Pull out every line from the listing that has the word "scene".

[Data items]
★ ★ ★ ★ ★ ★ ★

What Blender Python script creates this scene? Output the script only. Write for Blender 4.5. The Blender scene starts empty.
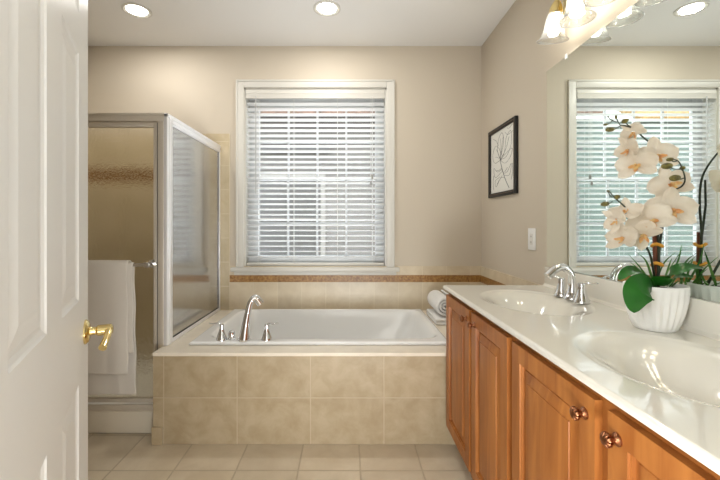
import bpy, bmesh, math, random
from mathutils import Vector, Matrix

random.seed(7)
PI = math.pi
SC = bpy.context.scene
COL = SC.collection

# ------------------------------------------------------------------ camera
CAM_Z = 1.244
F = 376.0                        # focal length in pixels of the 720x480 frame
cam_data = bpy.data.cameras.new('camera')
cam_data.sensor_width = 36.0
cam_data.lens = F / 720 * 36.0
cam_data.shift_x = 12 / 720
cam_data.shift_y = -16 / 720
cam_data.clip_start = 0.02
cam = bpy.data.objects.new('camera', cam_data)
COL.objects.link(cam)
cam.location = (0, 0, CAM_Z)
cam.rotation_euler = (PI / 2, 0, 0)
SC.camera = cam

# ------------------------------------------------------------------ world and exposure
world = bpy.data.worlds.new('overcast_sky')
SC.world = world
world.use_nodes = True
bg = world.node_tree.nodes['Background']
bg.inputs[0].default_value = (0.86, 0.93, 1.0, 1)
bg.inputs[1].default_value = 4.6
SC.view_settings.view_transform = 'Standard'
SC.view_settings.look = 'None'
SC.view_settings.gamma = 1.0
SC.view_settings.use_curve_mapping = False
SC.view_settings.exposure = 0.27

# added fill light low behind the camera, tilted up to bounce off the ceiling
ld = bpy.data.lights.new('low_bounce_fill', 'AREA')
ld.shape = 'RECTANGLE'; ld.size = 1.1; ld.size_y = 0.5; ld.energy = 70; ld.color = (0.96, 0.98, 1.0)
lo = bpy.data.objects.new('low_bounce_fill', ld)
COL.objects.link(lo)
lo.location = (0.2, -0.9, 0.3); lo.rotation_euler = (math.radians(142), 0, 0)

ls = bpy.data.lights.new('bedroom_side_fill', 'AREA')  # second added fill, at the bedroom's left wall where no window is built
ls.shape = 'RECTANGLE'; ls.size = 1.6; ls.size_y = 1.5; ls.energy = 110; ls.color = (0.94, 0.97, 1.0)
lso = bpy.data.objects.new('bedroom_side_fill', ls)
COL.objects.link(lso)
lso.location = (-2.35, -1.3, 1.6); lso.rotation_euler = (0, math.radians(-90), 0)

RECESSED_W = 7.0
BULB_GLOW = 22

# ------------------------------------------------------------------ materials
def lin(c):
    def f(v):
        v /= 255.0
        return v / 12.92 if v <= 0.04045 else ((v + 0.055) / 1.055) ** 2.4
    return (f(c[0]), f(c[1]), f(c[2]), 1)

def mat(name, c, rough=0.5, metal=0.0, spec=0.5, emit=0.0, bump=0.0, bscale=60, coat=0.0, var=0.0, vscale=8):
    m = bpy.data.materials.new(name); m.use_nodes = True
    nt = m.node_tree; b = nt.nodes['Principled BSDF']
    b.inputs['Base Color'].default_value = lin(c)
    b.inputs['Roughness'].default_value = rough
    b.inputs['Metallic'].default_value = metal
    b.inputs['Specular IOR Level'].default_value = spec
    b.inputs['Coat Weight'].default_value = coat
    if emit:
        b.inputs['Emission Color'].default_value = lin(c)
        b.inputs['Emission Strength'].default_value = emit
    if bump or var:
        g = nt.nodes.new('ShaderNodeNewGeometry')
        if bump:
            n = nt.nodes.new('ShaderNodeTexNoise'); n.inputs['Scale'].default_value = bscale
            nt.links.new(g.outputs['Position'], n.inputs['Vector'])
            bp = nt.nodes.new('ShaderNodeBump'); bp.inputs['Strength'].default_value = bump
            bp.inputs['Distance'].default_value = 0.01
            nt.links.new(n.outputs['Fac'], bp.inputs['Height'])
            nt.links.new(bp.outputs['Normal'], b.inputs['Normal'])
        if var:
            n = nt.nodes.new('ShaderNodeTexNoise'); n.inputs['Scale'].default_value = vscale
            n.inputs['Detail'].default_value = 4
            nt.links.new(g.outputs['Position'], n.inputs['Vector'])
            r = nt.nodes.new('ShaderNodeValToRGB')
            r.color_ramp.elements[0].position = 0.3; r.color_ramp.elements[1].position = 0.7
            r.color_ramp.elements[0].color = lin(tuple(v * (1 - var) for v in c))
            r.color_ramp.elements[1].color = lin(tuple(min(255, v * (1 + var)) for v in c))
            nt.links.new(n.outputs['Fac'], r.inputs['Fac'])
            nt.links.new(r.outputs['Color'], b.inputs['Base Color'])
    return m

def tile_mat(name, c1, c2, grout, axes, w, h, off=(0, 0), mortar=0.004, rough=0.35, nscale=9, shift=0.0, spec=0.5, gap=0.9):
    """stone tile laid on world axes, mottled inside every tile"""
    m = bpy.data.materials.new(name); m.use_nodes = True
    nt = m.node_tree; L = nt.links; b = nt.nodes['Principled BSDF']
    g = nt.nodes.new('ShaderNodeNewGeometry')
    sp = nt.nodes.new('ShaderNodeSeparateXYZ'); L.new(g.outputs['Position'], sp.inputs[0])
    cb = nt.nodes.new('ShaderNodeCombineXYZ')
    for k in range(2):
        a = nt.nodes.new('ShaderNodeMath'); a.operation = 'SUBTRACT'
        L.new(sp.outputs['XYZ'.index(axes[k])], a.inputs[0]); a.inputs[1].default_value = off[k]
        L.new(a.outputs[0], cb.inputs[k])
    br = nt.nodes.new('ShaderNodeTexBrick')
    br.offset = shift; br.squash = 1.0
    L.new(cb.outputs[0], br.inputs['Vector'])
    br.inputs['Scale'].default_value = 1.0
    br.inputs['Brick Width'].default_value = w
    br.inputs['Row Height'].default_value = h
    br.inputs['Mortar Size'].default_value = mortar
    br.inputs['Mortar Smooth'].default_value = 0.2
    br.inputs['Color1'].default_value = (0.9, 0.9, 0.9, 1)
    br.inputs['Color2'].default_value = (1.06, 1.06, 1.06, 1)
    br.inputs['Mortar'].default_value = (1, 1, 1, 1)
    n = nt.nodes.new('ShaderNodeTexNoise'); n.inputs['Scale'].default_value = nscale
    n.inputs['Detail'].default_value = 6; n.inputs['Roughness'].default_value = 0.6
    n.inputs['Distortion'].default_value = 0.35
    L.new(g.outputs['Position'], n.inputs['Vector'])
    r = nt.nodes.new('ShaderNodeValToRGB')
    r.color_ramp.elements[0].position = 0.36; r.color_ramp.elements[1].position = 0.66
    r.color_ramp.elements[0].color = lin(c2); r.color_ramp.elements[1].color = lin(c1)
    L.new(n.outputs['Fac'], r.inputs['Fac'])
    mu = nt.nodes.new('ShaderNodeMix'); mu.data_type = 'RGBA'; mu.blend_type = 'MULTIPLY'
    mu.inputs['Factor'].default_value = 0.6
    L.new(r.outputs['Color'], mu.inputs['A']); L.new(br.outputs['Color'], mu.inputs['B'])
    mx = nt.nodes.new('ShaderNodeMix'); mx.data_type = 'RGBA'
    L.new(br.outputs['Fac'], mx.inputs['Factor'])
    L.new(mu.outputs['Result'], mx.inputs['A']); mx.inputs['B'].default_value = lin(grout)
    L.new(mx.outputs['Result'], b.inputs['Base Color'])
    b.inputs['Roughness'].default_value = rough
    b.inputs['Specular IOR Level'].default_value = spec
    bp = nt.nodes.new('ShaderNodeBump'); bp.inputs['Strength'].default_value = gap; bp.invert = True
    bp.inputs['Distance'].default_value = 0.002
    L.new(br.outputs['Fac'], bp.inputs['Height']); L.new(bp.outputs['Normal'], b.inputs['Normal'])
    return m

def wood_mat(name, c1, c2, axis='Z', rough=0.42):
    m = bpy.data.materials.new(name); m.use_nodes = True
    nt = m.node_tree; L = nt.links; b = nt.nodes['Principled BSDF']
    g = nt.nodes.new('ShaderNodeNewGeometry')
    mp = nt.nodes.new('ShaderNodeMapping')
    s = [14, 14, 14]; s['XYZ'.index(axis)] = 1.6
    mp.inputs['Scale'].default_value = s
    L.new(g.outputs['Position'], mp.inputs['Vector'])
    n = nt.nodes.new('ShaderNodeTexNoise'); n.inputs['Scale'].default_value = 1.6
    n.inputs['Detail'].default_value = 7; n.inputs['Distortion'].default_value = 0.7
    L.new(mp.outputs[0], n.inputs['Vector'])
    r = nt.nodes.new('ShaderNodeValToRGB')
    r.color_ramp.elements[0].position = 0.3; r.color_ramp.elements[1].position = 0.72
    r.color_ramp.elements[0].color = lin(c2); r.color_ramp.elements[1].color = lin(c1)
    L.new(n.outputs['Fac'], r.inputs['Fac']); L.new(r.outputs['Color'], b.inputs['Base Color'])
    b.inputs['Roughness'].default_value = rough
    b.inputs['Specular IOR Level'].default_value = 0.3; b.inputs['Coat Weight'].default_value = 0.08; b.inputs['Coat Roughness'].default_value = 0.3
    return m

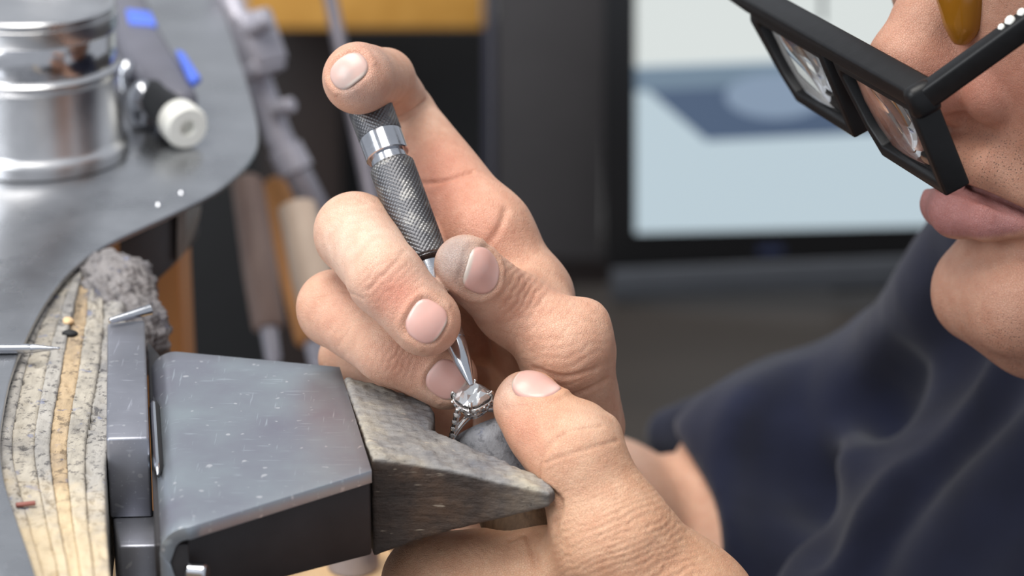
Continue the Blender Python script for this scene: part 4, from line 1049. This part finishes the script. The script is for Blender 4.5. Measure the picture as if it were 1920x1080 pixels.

★ ★ ★ ★ ★ ★ ★

=== WRITTEN ANSWER ===
What Blender Python script creates this scene? Output the script only. Write for Blender 4.5. The Blender scene starts empty.
SC = bpy.context.scene
Continue the Blender Python script for this scene: part 4, from line 1049. This part finishes the script. The script is for Blender 4.5. Measure the picture as if it were 1920x1080 pixels.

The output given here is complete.